The myriad ways that light has of striking the surfaces of San Nicolás in The One Amongst the Shadows ‒whether as lightning, candlelight, sunlight, or moonlight, and often in contrast with bright electric bulbs‒ remind us of our most natural and familiar forerunners and survivors of cinema. Colored transmission of candlelight across the petals of gladioli carried by mourners who are led by Lizbeth, and mirrored by an earlier shot of candlelight across a thin blanket, in turn remind us of our most natural and familiar cinematic filters. Calmly swinging in a hammock at night, Lizbeth speaks of death’s secrets, invoking both the “heavy shadows” of those who have died with projects left incomplete on earth (and thus relying all the more on mourners’ prayers) and the “shadows” of those hidden elements that the living can barely glimpse. Hence the conceptions of their mediums shared by both Lizbeth and López Barroso: not of exposing secrets (as in brusque invocations of the camera’s interrogatory powers), but rather of sustaining the very relations between light and dark that make secrets possible. 

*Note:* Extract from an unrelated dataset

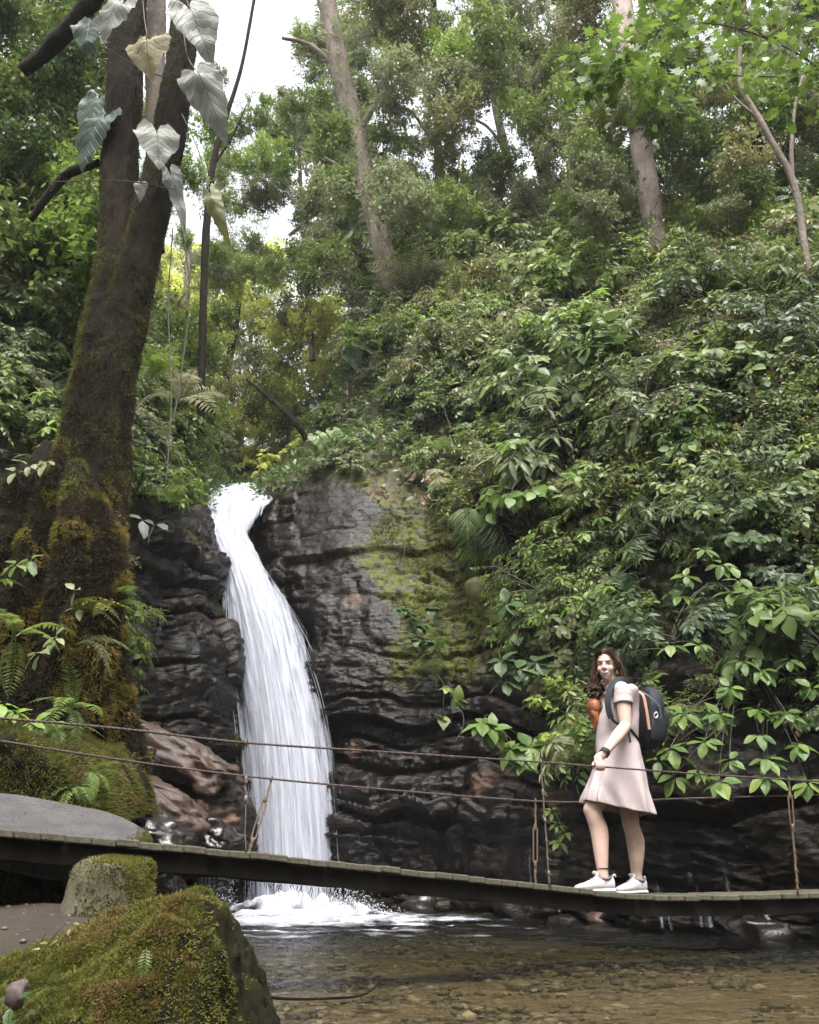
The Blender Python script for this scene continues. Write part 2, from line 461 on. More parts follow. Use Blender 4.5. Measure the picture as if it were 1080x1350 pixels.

These heavy shadows effect a startling return in the film’s remarkable deployment of Lizbeth leading mourners in the ritual of uplifting the deceased’s shadow that marks the end of the ninth day of grief (the very day, she had earlier said on the hammock, that the agitated dead can return to herself and to their loved ones in dreams). “We’re not uplifting this cross,” she says of the white chrysanthemum-dotted cross that had accompanied the casket, remarking that it is just a piece of wood: “But beneath it, there’s a shadow and we’re uplifting it.” Lizbeth’s role is to remind the mourners that the slow, conscientious movement of the deceased’s shadow by means of raising the cross upright depends on nothing but themselves and their own collective efforts.

An unanticipated effect of this moment is to call our attention to how the entire film is structured by the demands of uplifting: its opening shots are of the ground ‒reflecting pools of water, grazing horses shot at their level; then, pivoted by ritual, its closing shots look ever upward, to the sky and a concluding moment of dawn’s light striking a cloud above San Nicolás. Relying on a primordial (even, in a sense, ancient) idea of cinema as ultimately an assembly of shadows, López Barroso’s work is not just the representation of the ritual of the uplifting of the shadow, but its adaptation and transmutation over the course of a whole film. 

Indeed, both Artemio and The One Amongst the Shadows build upon the possibilities of abbreviating a form of life ‒with a recognition of both the limits and powers of such short sketches‒ in punctuating everyday moments by sunrise and sunset. Thus, López Barroso’s films provoke the question of whether shared responses to the fluctuations of light might be a more than sufficient basis for recognizing a shared (local, regionally inscribed) humanity, and thus for imagining the future projection of a community.